Selain itu menurutnya, Waduk juga menahan volume air sungai agar tidak langsung mengalir ke laut. Jika air tawar sudah terbuang ke laut, biaya mengolahnya menjadi air bersih bisa 2 hingga 3 kali lebih mahal dibanding memanfaatkan air tawar langsung.

Yuki tak memungkiri, pembangunan waduk bisa menimbulkan dampak lingkungan karena mengubah fungsi lahan. Jika sebelumnya kawasan berupa hutan, maka fungsi ekosistem hutan hilang dan berganti dengan fungsi waduk dalam siklus hidrologi.

Dampak lain yang kerap muncul adalah konflik sosial, terutama karena masyarakat harus menyerahkan tempat tinggal mereka untuk area waduk. Menurut dia, semestinya risiko sosial ini bisa dimitigasi dan dianalisis dalam Dokumen Perencanaan Pengadaan Tanah (DPPT) yang menjadi dasar penerbitan Penlok dan dokumen AMDAL. “Pada penyusunan dua dokumen tersebut, komunikasi atau konsultasi publik dengan masyarakat menjadi wajib dilaksanakan,” tutur Yuki saat dihubungi pada Sabtu, 23 Agustus.
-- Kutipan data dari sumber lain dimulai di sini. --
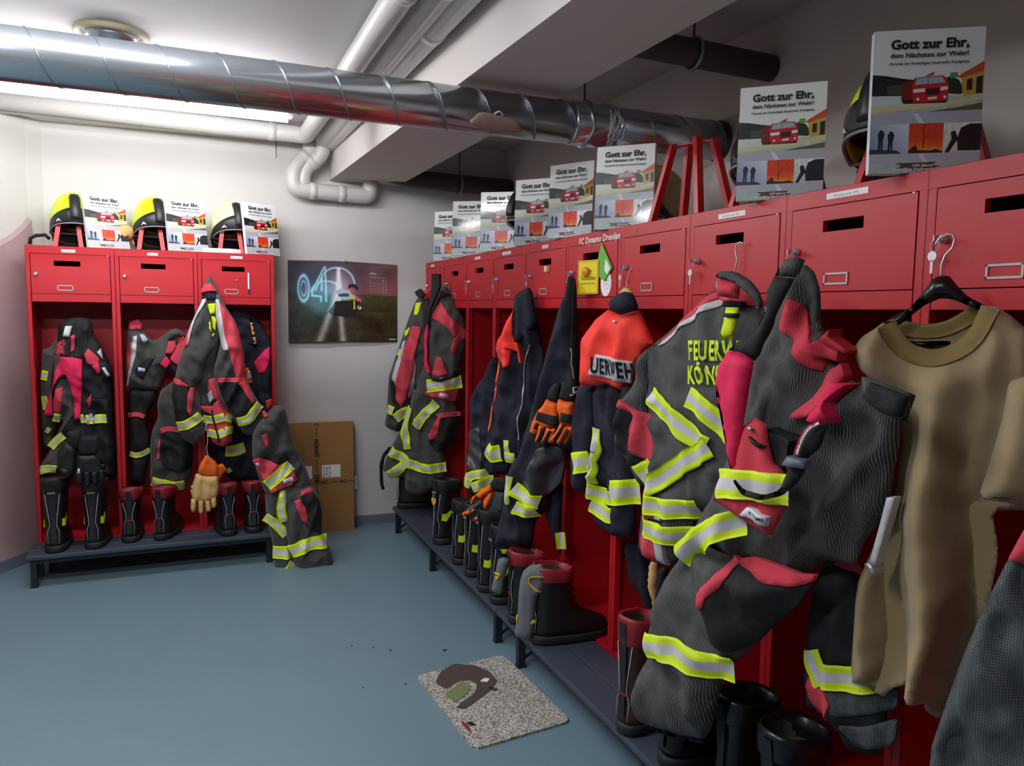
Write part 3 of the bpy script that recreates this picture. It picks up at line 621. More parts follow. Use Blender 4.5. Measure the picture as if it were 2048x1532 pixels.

Para perempuan adat Rendu, Lambo dan Ndora saat di pos jaga di Nagekeo, Nusa Tenggara Timur/Dokumentasi Hermina Mawa

Masalahnya, peran masyarakat tidak sepenuhnya hadir dalam proses tersebut. Hal itu yang kerap memicu terjadi konflik. Bahkan pembahasan mengenai ganti rugi memecah suara masyarakat. Ada pihak yang mendapatkan ganti rugi besar padahal tidak begitu terdampak langsung pembangunan waduk. “Ada yang hanya kebun padahal kami dengan tempat tinggal,” tutur Hermina. Masalah itu saja menurutnya membuat sejumlah kelompok masyarakat sampai saat ini tidak lagi bertegur sapa.

Semenjak pembangunan dimulai, menurut Hermina dan Rosina, sudah tidak ada lagi perkumpulan atau perlawanan. Upaya saling meberi dukungan menurutnya hadir saat berjumpa di acara gereja.

Masyarakat sudah berfokus untuk memenuhi kebutuhan hidup mereka. Ada juga menurut Hermina yang merasa sudah kalah hingga akhirnya terpaksa untuk mengikuti maunya pemerintah.

Namun ia yakin, kini semua akan terus berjuang dengan jalannya sendiri. Karena keberlangsungan hidup bergantung pada bagaimana para mama bertahan menjaga hidup, adat, dan tanah ulayat. “Kami akan terus berjuang. Saya tidak merasa sudah kalah. Tidak sama sekali,” tutur Hermina.